Devin Pope teamed up with Nicola Lacetera of the University of Toronto and Justin Sydnor of the University of Wisconsin to investigate people’s natural tendency to rely on simple rules of thumb when making decisions, instead of using all available information, even when it’s right in front of them. The authors analyzed millions of transactions at one of the largest operators of wholesale used-car auctions in the country, and they found that a buyer typically paid much more for a car with an odometer reading just under a 10,000-mile threshold than for a similar car with an odometer reading just over that threshold. This finding suggests that car buyers were paying attention to the first two digits on the vehicles’ odometers and ignoring the rest of the digits.

The order in which tasks are presented to people is an important factor in how well they will perform these tasks, as the research paper by Ayelet Fishbach with Chicago Booth PhD student Maferima Touré-Tillery finds. In particular, people are more likely to cut corners while performing tasks in the middle of a series, and they’re less likely to do so on the first and last tasks. People feel freer to slack in the middle because they believe their achievements at the beginning and end are better indicators of their true characters. If people care more about their tasks at the beginning and end of projects, then managers can use that to increase worker productivity, for example by restructuring a long sequence of assignments and calling some tasks the first or last of a certain type.

Much has been written about people’s capacity for selfcontrol, but Wilhelm Hofmann—together with Roy Baumeister of Florida State University, Georg Förster of the University of Würzburg, and Kathleen Vohs of the University of Minnesota—wanted to find out how people get into situations that would require self-control in the first place. They employed a new method called experience sampling that used smartphones to follow people around for seven days. Through regular text messages, the participants revealed whether they were experiencing desires. They also related the type and strength of each desire, whether they felt conflicted about it, if they tried to resist it, and whether they eventually gave in. One of the study’s interesting findings was that those who had a greater capacity for self-control, as measured by a personality test, were more successful at resisting temptations because they avoided situations that would make them too vulnerable to refuse their desires.

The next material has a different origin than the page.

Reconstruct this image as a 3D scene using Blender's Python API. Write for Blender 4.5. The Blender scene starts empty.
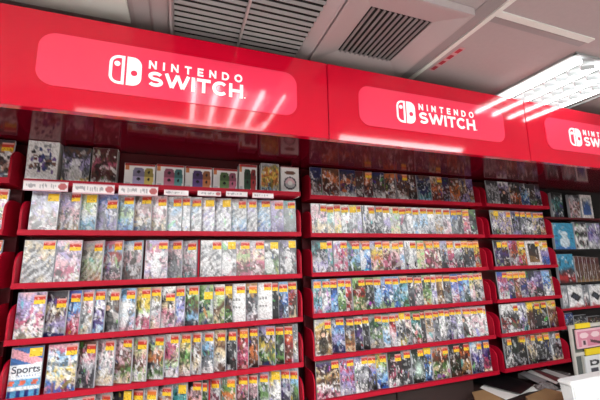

Another paper we highlight in this issue is by Christopher Hsee, who, along with coauthors Chicago Booth PhD student Adelle Yang and Liangyan Wang of Shanghai Jiaotong University, argues that the real reason people engage in activities is a fear of idleness. But although idleness makes people unhappy, people don’t always choose to be busy because they need a reason to take action. In this case, “forcing” or nudging people to be busy can make them happier than those who remain idle and who are reluctant to be busy without a purpose. The results of the study have a wide range of implications for businesses and governments that are designing policies that could keep people happily busy.

The Center for Decision Research has launched a new project thanks to a $3.6 million grant from the John Templeton Foundation. The New Paths to Purpose project aims to study how people can more effectively pursue and fulfill their stated purposes in life. This project will put the Center for Decision Research at the center of a new network of scholars that will bring together multiple institutions, regions, and academic disciplines to expand the behavioral study of purpose. This generous grant comes shortly after the recently-concluded Human Nature/Human Potential Project, which was also supported by the John Templeton Foundation. With a highly collaborative and multidisciplinary effort, Chicago Booth faculty researchers produced deeper insights into the human spirit and potential, identifying people’s basic capacities and tendencies that can be harnessed to improve their potential and their lives.